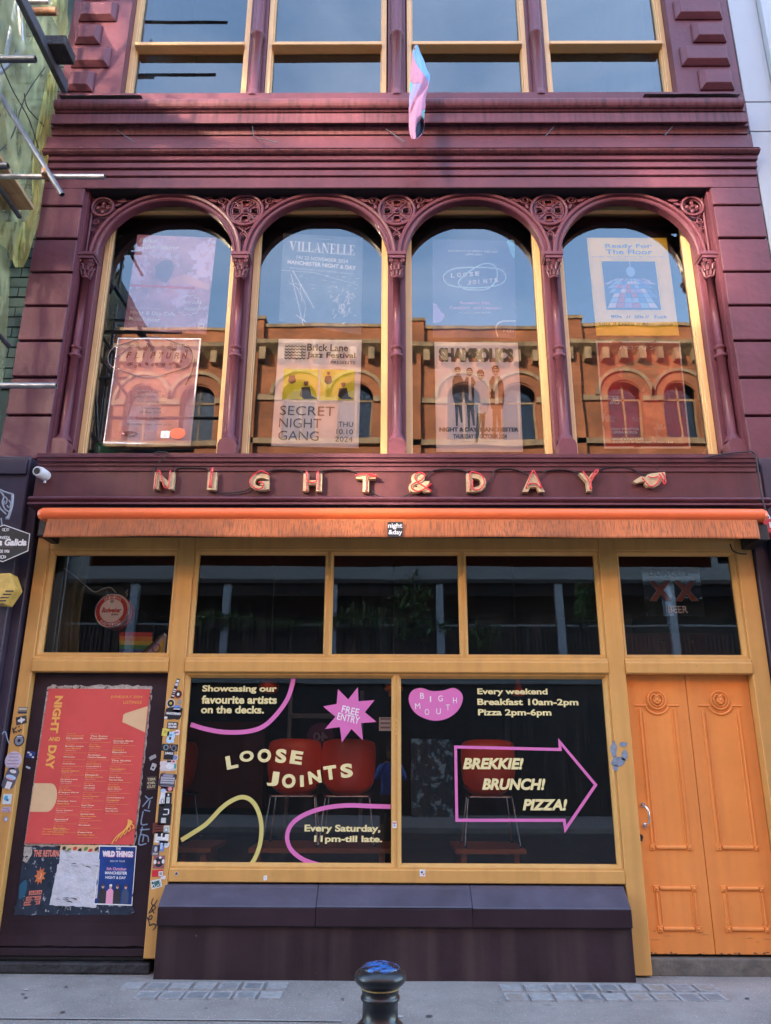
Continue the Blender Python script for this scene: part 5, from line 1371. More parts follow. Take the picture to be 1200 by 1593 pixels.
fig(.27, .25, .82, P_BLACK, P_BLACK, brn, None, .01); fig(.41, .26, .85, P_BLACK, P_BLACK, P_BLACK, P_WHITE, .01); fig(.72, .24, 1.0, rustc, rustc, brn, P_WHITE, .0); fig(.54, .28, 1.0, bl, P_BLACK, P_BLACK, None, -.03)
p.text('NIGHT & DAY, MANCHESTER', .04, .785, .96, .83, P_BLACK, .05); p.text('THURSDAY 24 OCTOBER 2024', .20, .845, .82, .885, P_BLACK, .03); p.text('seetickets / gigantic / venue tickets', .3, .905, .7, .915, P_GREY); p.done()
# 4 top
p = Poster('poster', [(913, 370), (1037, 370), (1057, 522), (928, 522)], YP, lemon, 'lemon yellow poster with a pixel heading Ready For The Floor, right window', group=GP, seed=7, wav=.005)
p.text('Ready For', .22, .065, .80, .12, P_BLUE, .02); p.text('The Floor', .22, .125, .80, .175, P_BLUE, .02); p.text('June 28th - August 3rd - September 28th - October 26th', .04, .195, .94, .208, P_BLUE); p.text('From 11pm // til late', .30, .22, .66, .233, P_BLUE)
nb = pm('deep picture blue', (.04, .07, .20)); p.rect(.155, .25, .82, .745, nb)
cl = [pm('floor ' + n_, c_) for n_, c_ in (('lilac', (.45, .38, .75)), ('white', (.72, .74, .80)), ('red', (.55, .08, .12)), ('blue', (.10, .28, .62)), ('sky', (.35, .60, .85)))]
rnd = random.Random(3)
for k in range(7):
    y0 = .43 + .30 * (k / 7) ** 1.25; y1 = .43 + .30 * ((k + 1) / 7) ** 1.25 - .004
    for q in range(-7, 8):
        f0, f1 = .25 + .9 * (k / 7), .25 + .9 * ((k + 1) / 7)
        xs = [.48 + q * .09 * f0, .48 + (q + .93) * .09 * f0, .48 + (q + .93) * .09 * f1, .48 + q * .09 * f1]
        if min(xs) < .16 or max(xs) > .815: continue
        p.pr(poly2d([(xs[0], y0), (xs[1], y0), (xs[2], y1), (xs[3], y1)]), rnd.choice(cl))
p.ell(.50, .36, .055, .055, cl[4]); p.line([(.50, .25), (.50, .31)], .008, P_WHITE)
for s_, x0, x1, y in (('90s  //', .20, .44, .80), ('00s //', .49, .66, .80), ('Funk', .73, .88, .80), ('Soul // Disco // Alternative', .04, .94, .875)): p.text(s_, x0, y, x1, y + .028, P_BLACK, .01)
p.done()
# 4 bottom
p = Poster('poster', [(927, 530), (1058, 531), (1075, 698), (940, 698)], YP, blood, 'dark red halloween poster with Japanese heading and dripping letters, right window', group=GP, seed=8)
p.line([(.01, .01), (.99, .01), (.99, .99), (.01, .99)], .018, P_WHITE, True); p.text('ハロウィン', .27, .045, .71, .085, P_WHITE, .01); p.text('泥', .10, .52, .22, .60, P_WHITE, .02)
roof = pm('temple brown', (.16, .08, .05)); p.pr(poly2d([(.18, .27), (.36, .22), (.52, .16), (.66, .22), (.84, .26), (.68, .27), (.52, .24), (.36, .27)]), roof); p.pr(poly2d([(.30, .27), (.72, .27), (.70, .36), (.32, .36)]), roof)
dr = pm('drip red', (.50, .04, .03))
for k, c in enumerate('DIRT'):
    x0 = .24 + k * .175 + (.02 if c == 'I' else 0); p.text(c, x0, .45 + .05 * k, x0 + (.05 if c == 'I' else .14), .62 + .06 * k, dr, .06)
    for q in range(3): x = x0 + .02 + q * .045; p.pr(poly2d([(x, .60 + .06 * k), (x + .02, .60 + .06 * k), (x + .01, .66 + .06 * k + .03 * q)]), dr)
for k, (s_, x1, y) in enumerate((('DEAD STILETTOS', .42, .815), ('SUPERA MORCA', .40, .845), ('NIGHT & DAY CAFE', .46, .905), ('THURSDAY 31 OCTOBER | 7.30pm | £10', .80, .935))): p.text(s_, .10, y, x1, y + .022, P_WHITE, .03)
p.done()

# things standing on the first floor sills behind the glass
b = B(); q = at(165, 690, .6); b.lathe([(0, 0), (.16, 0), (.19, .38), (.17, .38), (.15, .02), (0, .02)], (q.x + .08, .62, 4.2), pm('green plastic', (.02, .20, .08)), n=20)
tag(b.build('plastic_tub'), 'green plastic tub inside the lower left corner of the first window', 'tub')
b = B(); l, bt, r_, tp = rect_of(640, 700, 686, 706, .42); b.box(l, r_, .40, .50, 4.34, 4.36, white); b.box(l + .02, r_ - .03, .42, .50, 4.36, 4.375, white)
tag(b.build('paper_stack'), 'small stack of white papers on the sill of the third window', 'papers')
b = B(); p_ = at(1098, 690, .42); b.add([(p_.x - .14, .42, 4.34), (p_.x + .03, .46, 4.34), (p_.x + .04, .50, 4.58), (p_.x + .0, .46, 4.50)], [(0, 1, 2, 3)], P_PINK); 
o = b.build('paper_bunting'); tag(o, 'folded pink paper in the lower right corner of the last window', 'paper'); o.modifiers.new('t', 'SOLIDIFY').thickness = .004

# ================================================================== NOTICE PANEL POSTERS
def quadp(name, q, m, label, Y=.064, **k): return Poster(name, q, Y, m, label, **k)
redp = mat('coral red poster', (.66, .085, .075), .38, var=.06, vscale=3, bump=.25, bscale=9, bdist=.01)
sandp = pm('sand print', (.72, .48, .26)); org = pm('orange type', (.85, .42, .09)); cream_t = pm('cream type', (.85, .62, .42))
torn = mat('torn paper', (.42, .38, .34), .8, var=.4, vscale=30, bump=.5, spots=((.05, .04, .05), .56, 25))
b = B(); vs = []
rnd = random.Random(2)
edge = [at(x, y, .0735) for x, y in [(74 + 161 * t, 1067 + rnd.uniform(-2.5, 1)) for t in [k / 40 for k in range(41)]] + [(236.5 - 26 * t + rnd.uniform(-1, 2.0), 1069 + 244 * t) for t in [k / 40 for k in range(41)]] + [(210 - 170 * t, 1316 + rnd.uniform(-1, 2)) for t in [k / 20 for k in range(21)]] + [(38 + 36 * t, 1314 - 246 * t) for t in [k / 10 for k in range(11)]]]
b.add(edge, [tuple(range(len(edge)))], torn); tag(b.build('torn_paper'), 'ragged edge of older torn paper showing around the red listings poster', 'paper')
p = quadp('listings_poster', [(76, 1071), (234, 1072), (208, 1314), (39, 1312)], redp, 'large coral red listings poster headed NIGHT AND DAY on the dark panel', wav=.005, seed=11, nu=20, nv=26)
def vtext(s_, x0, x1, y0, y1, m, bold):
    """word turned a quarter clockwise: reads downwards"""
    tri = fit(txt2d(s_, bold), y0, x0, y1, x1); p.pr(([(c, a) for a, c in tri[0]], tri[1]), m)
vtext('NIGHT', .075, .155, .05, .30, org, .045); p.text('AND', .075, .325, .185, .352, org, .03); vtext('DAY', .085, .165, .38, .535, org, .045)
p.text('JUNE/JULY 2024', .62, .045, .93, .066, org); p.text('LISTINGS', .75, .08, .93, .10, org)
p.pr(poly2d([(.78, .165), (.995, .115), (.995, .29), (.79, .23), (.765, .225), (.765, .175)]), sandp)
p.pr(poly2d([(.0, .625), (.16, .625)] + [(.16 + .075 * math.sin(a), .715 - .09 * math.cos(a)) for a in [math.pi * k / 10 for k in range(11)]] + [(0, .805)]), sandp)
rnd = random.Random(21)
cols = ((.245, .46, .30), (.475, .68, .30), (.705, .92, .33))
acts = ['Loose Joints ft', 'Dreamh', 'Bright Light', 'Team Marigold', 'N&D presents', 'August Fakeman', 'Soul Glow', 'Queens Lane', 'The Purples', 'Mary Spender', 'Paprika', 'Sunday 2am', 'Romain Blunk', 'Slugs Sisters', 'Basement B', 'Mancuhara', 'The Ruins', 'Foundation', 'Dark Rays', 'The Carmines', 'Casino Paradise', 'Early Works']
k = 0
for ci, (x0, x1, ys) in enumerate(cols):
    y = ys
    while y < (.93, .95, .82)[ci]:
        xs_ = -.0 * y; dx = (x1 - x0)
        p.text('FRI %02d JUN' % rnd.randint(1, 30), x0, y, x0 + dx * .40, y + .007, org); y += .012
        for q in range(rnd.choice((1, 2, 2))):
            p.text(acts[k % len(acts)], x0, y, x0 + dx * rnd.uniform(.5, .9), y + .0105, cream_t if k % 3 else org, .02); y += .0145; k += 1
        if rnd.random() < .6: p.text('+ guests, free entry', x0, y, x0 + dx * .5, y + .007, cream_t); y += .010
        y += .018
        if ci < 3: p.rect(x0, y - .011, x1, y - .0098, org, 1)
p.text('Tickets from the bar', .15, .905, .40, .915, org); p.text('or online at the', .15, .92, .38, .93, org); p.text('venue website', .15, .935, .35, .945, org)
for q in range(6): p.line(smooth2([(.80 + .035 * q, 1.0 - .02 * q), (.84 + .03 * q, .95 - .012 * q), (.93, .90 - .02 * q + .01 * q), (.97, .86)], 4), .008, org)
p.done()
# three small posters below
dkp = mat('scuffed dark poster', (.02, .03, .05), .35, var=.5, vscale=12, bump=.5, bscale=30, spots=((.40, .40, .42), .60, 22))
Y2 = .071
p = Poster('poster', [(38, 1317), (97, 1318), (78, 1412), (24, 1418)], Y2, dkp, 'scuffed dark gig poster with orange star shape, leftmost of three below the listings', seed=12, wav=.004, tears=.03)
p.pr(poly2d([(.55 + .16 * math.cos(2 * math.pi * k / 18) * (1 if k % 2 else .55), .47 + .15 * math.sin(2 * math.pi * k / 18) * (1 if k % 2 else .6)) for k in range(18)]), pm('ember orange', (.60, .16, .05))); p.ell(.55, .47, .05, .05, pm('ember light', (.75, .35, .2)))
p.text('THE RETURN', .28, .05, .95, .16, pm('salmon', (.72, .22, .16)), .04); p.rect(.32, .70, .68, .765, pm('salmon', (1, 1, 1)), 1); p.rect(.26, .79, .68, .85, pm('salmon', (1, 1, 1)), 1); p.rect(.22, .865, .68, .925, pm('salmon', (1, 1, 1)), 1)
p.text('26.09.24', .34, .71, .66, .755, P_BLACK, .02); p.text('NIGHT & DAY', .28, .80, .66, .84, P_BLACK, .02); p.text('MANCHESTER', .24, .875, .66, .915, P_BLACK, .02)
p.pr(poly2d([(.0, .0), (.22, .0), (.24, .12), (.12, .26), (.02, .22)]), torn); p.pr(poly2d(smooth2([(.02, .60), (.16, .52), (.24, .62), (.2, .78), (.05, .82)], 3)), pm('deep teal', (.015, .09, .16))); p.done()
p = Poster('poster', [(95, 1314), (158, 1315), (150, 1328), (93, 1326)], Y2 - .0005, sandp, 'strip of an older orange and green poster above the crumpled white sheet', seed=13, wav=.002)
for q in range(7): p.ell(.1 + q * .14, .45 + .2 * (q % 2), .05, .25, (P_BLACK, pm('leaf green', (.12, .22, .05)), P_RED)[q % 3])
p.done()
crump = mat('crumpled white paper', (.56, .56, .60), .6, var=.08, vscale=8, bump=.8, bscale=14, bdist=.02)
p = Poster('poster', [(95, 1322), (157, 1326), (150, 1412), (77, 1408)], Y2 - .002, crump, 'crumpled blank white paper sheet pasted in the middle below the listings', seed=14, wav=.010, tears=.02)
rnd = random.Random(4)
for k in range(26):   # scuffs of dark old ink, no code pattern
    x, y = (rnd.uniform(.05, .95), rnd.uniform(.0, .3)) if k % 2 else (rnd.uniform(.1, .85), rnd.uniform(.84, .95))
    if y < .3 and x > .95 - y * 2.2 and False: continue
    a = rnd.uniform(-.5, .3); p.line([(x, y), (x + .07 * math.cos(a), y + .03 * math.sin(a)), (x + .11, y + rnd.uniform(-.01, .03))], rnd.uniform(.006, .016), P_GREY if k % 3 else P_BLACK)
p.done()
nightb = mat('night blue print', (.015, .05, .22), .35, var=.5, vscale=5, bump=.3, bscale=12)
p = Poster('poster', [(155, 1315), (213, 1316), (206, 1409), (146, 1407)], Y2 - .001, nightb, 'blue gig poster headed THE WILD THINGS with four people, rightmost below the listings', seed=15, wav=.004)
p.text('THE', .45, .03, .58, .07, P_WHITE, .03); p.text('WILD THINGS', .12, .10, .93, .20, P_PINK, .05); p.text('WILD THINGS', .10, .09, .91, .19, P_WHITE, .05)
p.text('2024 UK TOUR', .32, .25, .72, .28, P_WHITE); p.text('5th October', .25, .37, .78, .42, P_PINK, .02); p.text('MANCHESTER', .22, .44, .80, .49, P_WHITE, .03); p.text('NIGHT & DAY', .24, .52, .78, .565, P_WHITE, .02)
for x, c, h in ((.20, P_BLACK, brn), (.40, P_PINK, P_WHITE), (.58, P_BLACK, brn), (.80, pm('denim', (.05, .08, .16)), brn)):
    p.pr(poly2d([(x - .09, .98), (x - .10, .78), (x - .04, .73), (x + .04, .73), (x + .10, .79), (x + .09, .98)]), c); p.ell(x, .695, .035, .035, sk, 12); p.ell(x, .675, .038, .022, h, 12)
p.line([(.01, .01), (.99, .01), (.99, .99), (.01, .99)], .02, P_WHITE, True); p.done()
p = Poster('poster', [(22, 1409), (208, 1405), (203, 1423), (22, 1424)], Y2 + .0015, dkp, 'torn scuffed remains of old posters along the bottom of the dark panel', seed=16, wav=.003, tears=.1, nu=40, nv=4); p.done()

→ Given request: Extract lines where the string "picture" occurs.

→ Correct answer:
Continue the Blender Python script for this scene: part 5, from line 1371. More parts follow. Take the picture to be 1200 by 1593 pixels.
nb = pm('deep picture blue', (.04, .07, .20)); p.rect(.155, .25, .82, .745, nb)